Palmatier Wins American Marketing Association’s 2008 Maynard Award

Robert Palmatier, assistant professor of marketing and Evert McCabe Faculty Fellow at the Michael G. Foster School of Business, has been selected as the recipient of the 2008 Harold H. Maynard Award. The award recognizes one Journal of Marketing article each year for its significant contribution to marketing theory and thought.

Palmatier was selected for the award for his article “Interfirm Relational Drivers of Customer Value,” which appeared in the July 2008 issue of Journal of Marketing. Noting that 20 years of relationship marketing research has focused on the positive effect of strong customer relationships, Palmatier poses a critical question. What other attributes or mechanisms, in addition to relationship quality (trust, commitment), can account for relationship marketing’s effect on performance?

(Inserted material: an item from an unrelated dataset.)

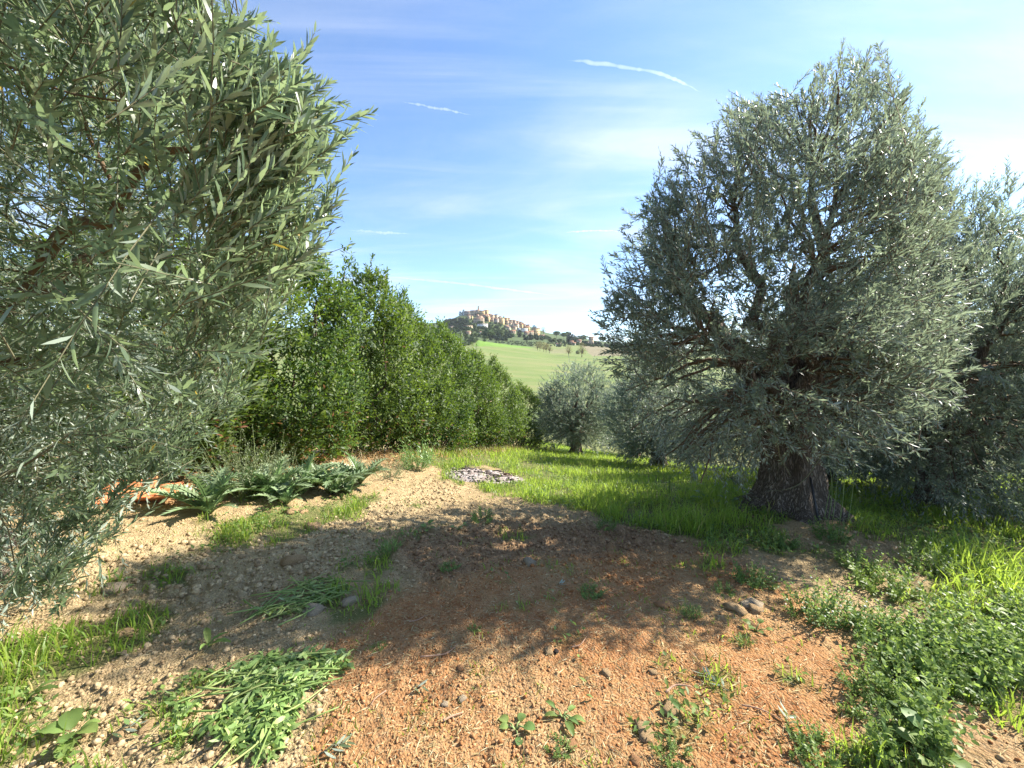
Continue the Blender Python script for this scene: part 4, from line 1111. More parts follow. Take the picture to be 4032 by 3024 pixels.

Using social network and exchange theory, Palmatier developed a new multidimensional model for examining business-to-business relationships. He found that while relationship quality plays an integral role in the value generated by interfirm relationships, so do the breadth of contacts, the decision-making authority of contacts, and the synergy among all three characteristics.

Palmatier says, “Most importantly, measuring, understanding, and building interfirm relationships require a multidimensional theoretical perspective. Depending on the specific context and the marketing objective of the seller, different relational dimensions are most critical at improving performance.”

For example, successfully selling new products to customers requires sellers to increase the diversity and authority of their contact portfolio. Alternatively, to maintain and grow sales at businesses with high employee turnover the largest return is realized from expanding the breadth of the contact portfolio to mitigate the loss of relational ties and speed relational recovery.

Interestingly, the research suggests the contacts that are the most difficult to access and deal with may be the most valuable, whereas customers that are easy to access may generate the lowest returns. Thus, busy salespeople making their rounds to their favorite customers (who are often open to meetings and easy to deal with) might be able to enhance performance by shifting their resources to firms or contacts that are more difficult to access.

“Overall, interfirm relationships represent a complex web of interconnections that requires a more fine-grained and strategic approach than is typically utilized in academia and practice,” reports Palmatier.

The Maynard Award will be presented to Palmatier at the American Marketing Association’s 2009 Winter Marketing Educators’ Conference to be held February 20-23, in Tampa, Florida.